Downtown Sherman could soon be home to an auction house, something the city does not currently have.


The Sherman Planning and Zoning Commission recently approved a specific use permit and site plan for the proposed auction house at 316 W. Lamar St. The request for the permit came from owners Los Hermanos Partnership LLC and prospective tenants Doug Smith and Teresa Jacoby, who would operate the business as North Texas Auction Co.


“We’re glad to have them moving forward with bringing an auction house here,” Los Hermanos partner Tom Shields said of Smith and Jacoby. “They’re experienced and have been doing it for a long time. They run a good clean business.”


Smith also owns an auction house in Quinlan and Jacoby has one in Farmersville. In a letter to the commission, the auctioneers said they each have dedicated audiences for their auctions and believe many of those fans would travel to Sherman for this proposed auction house. They stated the North Texas Auction Co. would bring business into Sherman from Farmersville, Greenville, McKinney, Frisco, Lavon, Blue Ridge, Quinlan and Denton. It would also give existing local antique shops a new opportunity to find goods, such as jewelry, coins, collectibles and antiques, as well as sell merchandise.


Jacoby said the auctions would be held on Saturdays starting at noon, with previews starting at 11 a.m.

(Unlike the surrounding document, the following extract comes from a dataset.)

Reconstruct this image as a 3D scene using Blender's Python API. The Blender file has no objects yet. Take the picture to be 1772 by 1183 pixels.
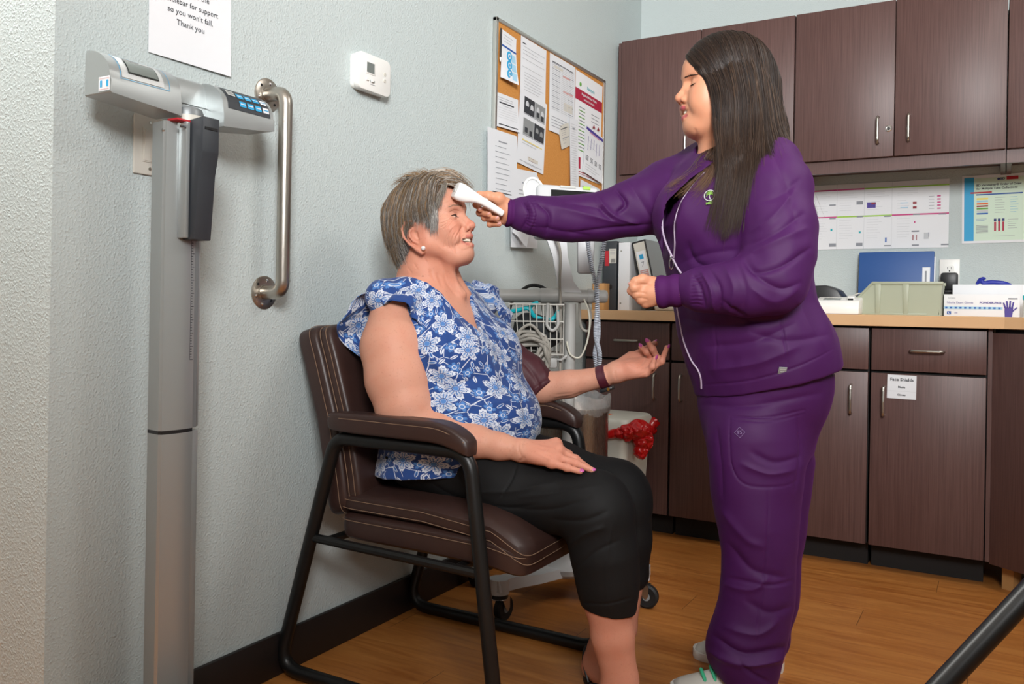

“We also advertise all across the country,” she said. “We do a prebid, so (it would be) putting Sherman, Texas, out there all across the country.”


The applicants’ letter to the commission said the auction house would also likely hold specialty auctions with item/genre specific sales from time to time.


Shields was excited about adding this business to the city’s downtown area, noting in the last two years, Los Hermanos has probably purchased more than 40 properties in the area, with the majority in the greater Downtown Sherman area.


“We like this property, think the property looks good — it’s in good shape,” Shields said. “I think we’ve had 14 vacant buildings, that were vacant two years ago, that are now occupied and they would be No. 15.”


The commission’s board of adjustments also approved an exception to allow the building, which formerly housed a specialty automobile painting business, to keep its current metal exterior except for the side facing the street. The board required the portion of the building facing the street, from the brick to the eve, have an architectural panel or masonry finish.


“With Lamar being a one-way street, yes the westside is metal, but you really just get a glimpse of that and the building is in good shape,” Shields said when the city’s current masonry requirement came up.


Commissioner Sam Thorpe pushed for an upgrade to the building’s front facade.


“Any chance we can get to make it look a little bit better would be beneficial for everybody, I think, around town,” Thorpe said.


Commission Chairman Joe Gilbert expressed less concern about the current appearance of the building.


“My thoughts are that the building looks good and it conforms,” Gilbert said. “There’s another metal building across the street with metal all over it. Whatever you guys want to do is fine with me, but I think it looks fine.”


The remaining board members agreed with Thorpe, with Commissioner Sean Vanderveer calling the building “kind of an artery into downtown,” and decided to require the architectural panel or masonry finish on the exterior. The exception was approved unanimously by the board, with Gilbert also voting in favor of it. Shields said he understood the decision.


“This is an exciting time for Sherman, and I’m sure you’re going to get more stuff (like this) come in,” the Los Hermanos partner said.